**Exercise goal**
Pull out every line containing the string "that".
%%
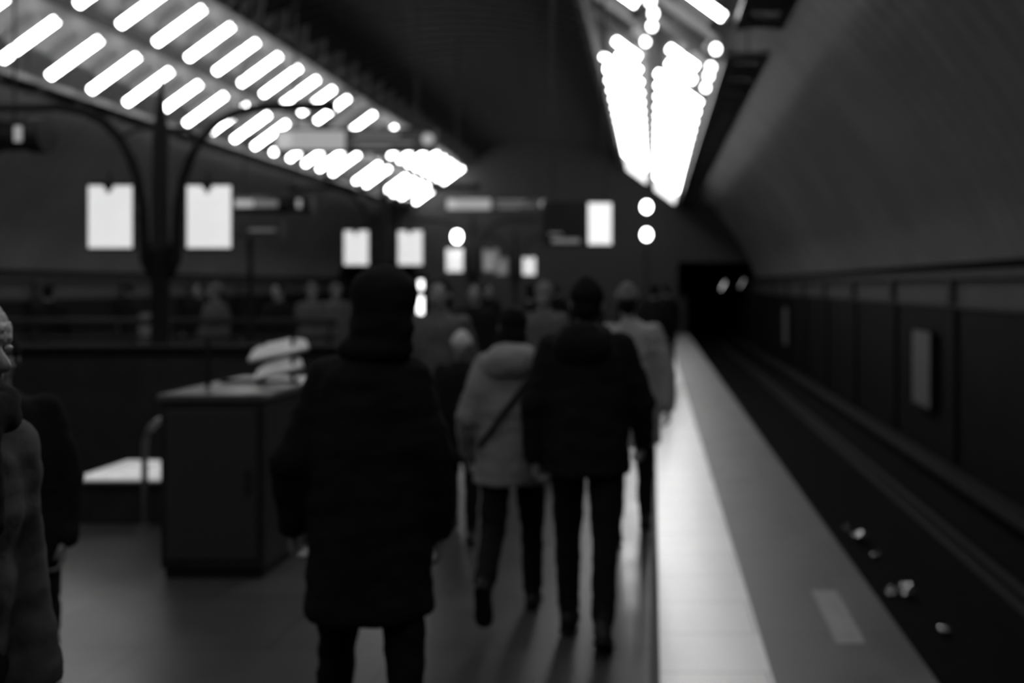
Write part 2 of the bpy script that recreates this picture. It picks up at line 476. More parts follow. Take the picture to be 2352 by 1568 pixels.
def make_poster(x, y, s, label, grp, face=None):
    t = thing('lit_poster', label, 'sign', (x, y, 2.05), 0, grp)
    bm = B(); box(bm, -.24, .24, -.03, .03, 0, .03, .004); box(bm, -.24, .24, -.03, .03, .66, .69, .004)
    box(bm, -.24, -.225, -.03, .03, .03, .66); box(bm, .225, .24, -.03, .03, .03, .66)
    box(bm, -.225, .225, .0, .03, .03, .66)
    obj('case', bm, M_black, t)
    bm = B(); box(bm, -.225, .225, -.022, -.002, .03, .66); obj('lit_face', bm, face or M_lit, t)
    bm = B()
    # V shaped hanger plate over the top of the face
    rings(bm, [[Vector((-.10, yy, .70)), Vector((.06, yy, .70)), Vector((-.01, yy, .57))] for yy in (-.036, -.028)])
    cyl(bm, (-.02, 0, .69), (-.02, 0, .80), .012, .012, 6)
    obj('hanger', bm, M_black, t)
    bm = B()
    for k in range(6):
        zz = .10+.075*k; box(bm, -.17, .02+.11*((k*7) % 3)/2, -.0245, -.0215, zz, zz+.012)
    obj('text_line', bm, mat('poster_text', .4, .6, emit=.5), t)
    bm = B(); cyl(bm, (s*-.24, 0, .35), (s*(-.34), 0, .35), .014, .014, 8); obj('bracket', bm, M_iron, t)
    return t
pl = make_poster(CX-.50, PD[0], -1, 'glowing white poster panel left of the nearest iron post', 'lit posters on the iron posts')
pr = make_poster(CX+.50, PD[0], 1, 'glowing white poster panel right of the nearest iron post', 'lit posters on the iron posts')
for i, (d, nm) in enumerate(((PD[1], 'second iron post'), (PD[2], 'third iron post'))):
    dup(pl, (CX-.50, d, 2.05), 0, f'glowing white poster panel left of the {nm}')
dup(pr, (CX+.50, PD[1], 2.05), 0, 'glowing white poster panel right of the second iron post')
dup(pr, (CX+.50, PD[3], 2.05), 0, 'glowing white poster panel right of the farthest iron post')
dimf = mat('dim_poster', .25, .5, emit=.03)
make_poster(CX+.50, PD[2], 1, 'dim poster panel right of the third iron post', 'lit posters on the iron posts', dimf)
make_poster(CX-.50, PD[3], -1, 'dim poster panel left of the farthest iron post', 'lit posters on the iron posts', dimf)

# ------------------------------------------------------------------ overhead signs
def direction_sign(x0, x1, y, z, label):
    W = x1-x0
    t = thing('direction_sign', label, 'sign', (x0, y, z), 0, 'long overhead direction signs')
    bm = B(); box(bm, 0, W, -.05, .05, 0, .30, .01); obj('case', bm, M_black, t)
    bm = B(); box(bm, .02, W*.44, -.058, -.052, .03, .27); obj('lit_panel', bm, M_lit2, t)
    bm = B(); box(bm, W*.45, W-.02, -.056, -.052, .03, .27); obj('dark_panel', bm, M_dimboard, t)
    bm = B()
    box(bm, W*.50, W*.78, -.062, -.056, .19, .24); box(bm, W*.48, W*.86, -.062, -.056, .10, .13); box(bm, W*.52, W*.72, -.062, -.056, .05, .08)
    obj('text_line', bm, M_dimtext, t)
    bm = B(); cyl(bm, (W*.955, -.064, .16), (W*.955, -.056, .16), .075, .075, 16); obj('pictogram', bm, M_spotdim, t)
    bm = B(); cyl(bm, (.12, -.066, .15), (.12, -.058, .15), .10, .10, 16); obj('pictogram', bm, mat('pict_grey', .5, .5, emit=.35), t)
    for q in (.25, W-.25):
        bm = B(); cyl(bm, (q, 0, .29), (q, 0, vz(x0+q)-z), .006, .006, 6); obj('hanger', bm, M_black, t)
direction_sign(-4.72, -2.72, 12.83, EYE+1.66, 'long overhead sign with pale left half, the nearest, before left lamps')
direction_sign(-4.62, -2.35, 22.9, EYE+1.66, 'smaller far overhead sign with pale left half, above the distant crowd')
def cylinder_sign(x0, x1, y, z, label):
    W = x1-x0
    t = thing('tubular_sign', label, 'sign', (x0, y, z), 0, 'dark tubular signs over the left side')
    bm = B(); cyl(bm, (0, 0, .15), (W-.12, 0, .15), .135, .135, 24); obj('body', bm, M_black, t, True)
    for r0_, r1_ in ((W-.13, W), (W*.62, W*.62+.08), (-.05, .05)):
        bm = B(); cyl(bm, (r0_, 0, .15), (r1_, 0, .15), .16, .16, 24); obj('end_ring', bm, M_black, t)
    bm = B(); box(bm, W*.31, W*.60, -.140, -.13, .09, .21, .004); obj('dim_window', bm, mat('win3', .3, .5, emit=.035), t)
    bm = B(); box(bm, .06, W*.30, -.142, -.13, .09, .21, .004); obj('lit_window', bm, M_spotdim, t)
    bm = B(); box(bm, W-.22, W-.15, -.142, -.13, .08, .22, .004); obj('end_highlight', bm, mat('highlight_glow', .5, .5, emit=.2), t)  # glowing patch stands in for the highlight on the sign's right end
    for q in (.2, W-.3):
        bm = B(); cyl(bm, (q, 0, .27), (q, 0, vz(x0+q)-z), .012, .012, 6); obj('hanger', bm, M_black, t)
cylinder_sign(-6.95, -5.56, 9.4, EYE+1.22, 'dark tubular sign cut off by the left edge of the photo')
cylinder_sign(-7.1, -5.75, 17.3, EYE+1.22, 'dark tubular sign just right of the nearest right-hand poster')

# information signpost
t = thing('signpost', 'thin dark signpost with a flat board, standing behind the cabinet', 'sign', (-4.72, 12, 0))
bm = B(); cyl(bm, (0, 0, 0), (0, 0, 2.3), .035, .03, 12); cyl(bm, (0, 0, 0), (0, 0, .03), .18, .16, 20); obj('pole', bm, M_iron, t)
bm = B(); box(bm, -.25, .38, -.03, .03, 2.25, 2.46, .01); obj('board', bm, M_darkcloth and mat('board_dark', .03, .5), t)
bm = B(); box(bm, .0, .30, -.036, -.031, 2.33, 2.36); obj('text_line', bm, M_dimtext, t)

# hanging display board with lit panel (right of centre)
t = thing('hanging_display', 'dark hanging board with glowing white panel at its right, above the black coat man', 'display', (-1.71, 15.8, 2.30))
bm = B(); box(bm, 0, 1.10, 0, .10, 0, .70, .01); obj('case', bm, M_black, t)
bm = B(); box(bm, .71, 1.07, -.012, -.001, .03, .67); obj('lit_face', bm, mat('lit_bright', .7, .5, emit=.8), t)
bm = B(); box(bm, .15, .58, -.008, -.001, .05, .12); box(bm, .10, .3, -.008, -.001, .18, .21); obj('text_line', bm, M_dimtext, t)
for q in (.15, .95):
    bm = B(); cyl(bm, (q, .05, .69), (q, .05, vz(-1.71+q)-2.30), .015, .015, 6); obj('hanger', bm, M_black, t)

# signal post with two lamps
t = thing('signal_post', 'thin post with two round white lamps, one above the other, by right platform end', 'signal', (-.19, 30, 0))
bm = B(); cyl(bm, (0, 0, 0), (0, 0, 3.75), .05, .04, 12); cyl(bm, (0, 0, 0), (0, 0, .05), .16, .14, 16)
obj('pole', bm, M_cover, t)
for z in (3.18, 3.99):
    bm = B(); ell(bm, (0, -.06, z), (.13, .10, .16), None, 16, 12); lens = obj('lamp_globe', bm, M_globe, t, True)
    bm = B(); cyl(bm, (0, 0, z), (0, .16, z), .17, .13, 16); obj('lamp_housing', bm, M_black, t)
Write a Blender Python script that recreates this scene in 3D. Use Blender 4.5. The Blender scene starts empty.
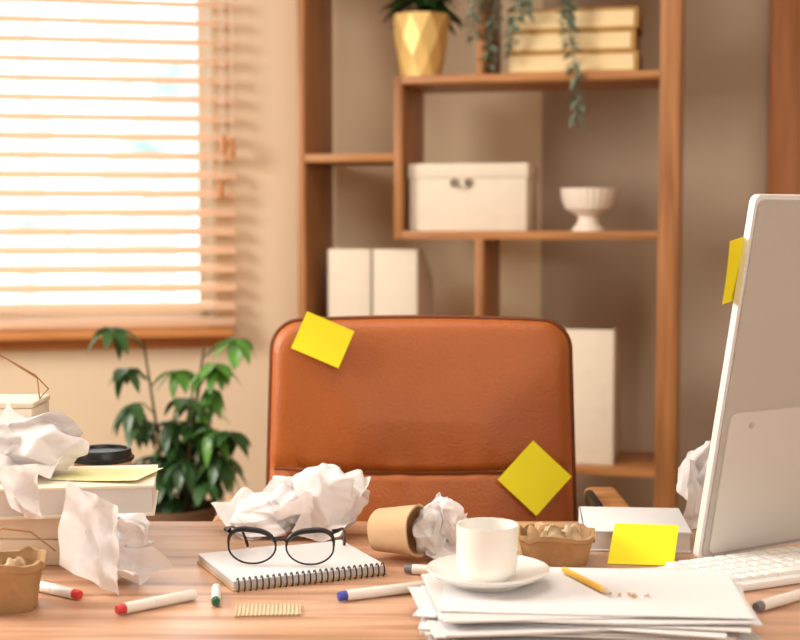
import bpy, bmesh, math, random
from mathutils import Matrix, Vector, Euler, noise
R = random.Random(7)
def lin(c):
    return tuple(((v/255)/12.92 if v/255 <= .04045 else ((v/255+.055)/1.055)**2.4) for v in c)
def T(x, y, z): return Matrix.Translation((x, y, z))
def Rz(a): return Matrix.Rotation(math.radians(a), 4, 'Z')
def Rx(a): return Matrix.Rotation(math.radians(a), 4, 'X')
def Ry(a): return Matrix.Rotation(math.radians(a), 4, 'Y')
I4 = Matrix.Identity(4)

# ---------------- materials ----------------
def base(name, rough=.6, spec=.5):
    m = bpy.data.materials.new(name); m.use_nodes = True
    nt = m.node_tree; b = nt.nodes['Principled BSDF']
    b.inputs['Roughness'].default_value = rough
    b.inputs['Specular IOR Level'].default_value = spec
    return m, nt, b
def mat(name, rgb, rough=.6, spec=.4, var=.06, vscale=8, bump=0, bscale=60, metal=0, stretch=(1, 1, 1), transl=0):
    m, nt, b = base(name, rough, spec)
    b.inputs['Metallic'].default_value = metal
    tc = nt.nodes.new('ShaderNodeTexCoord'); mp = nt.nodes.new('ShaderNodeMapping')
    mp.inputs['Scale'].default_value = stretch
    nt.links.new(tc.outputs['Object'], mp.inputs[0])
    n = nt.nodes.new('ShaderNodeTexNoise'); n.inputs['Scale'].default_value = vscale; n.inputs['Detail'].default_value = 4
    nt.links.new(mp.outputs[0], n.inputs['Vector'])
    cr = nt.nodes.new('ShaderNodeValToRGB')
    c = lin(rgb)
    cr.color_ramp.elements[0].position = .3; cr.color_ramp.elements[1].position = .7
    cr.color_ramp.elements[0].color = tuple(v*(1-var) for v in c)+(1,)
    cr.color_ramp.elements[1].color = tuple(min(1, v*(1+var)) for v in c)+(1,)
    nt.links.new(n.outputs['Fac'], cr.inputs[0]); nt.links.new(cr.outputs[0], b.inputs['Base Color'])
    if bump:
        n2 = nt.nodes.new('ShaderNodeTexNoise'); n2.inputs['Scale'].default_value = bscale; n2.inputs['Detail'].default_value = 5
        nt.links.new(mp.outputs[0], n2.inputs['Vector'])
        bp = nt.nodes.new('ShaderNodeBump'); bp.inputs['Strength'].default_value = bump; bp.inputs['Distance'].default_value = .004
        nt.links.new(n2.outputs['Fac'], bp.inputs['Height']); nt.links.new(bp.outputs[0], b.inputs['Normal'])
    if transl:
        tr = nt.nodes.new('ShaderNodeBsdfTranslucent'); nt.links.new(cr.outputs[0], tr.inputs['Color'])
        mx = nt.nodes.new('ShaderNodeMixShader'); mx.inputs[0].default_value = transl
        nt.links.new(b.outputs[0], mx.inputs[1]); nt.links.new(tr.outputs[0], mx.inputs[2])
        nt.links.new(mx.outputs[0], nt.nodes['Material Output'].inputs[0])
    return m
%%
**Exercise response**
Write part 2 of the bpy script that recreates this picture. It picks up at line 476. More parts follow. Take the picture to be 2352 by 1568 pixels.
Write a Blender Python script that recreates this scene in 3D. Use Blender 4.5. The Blender scene starts empty.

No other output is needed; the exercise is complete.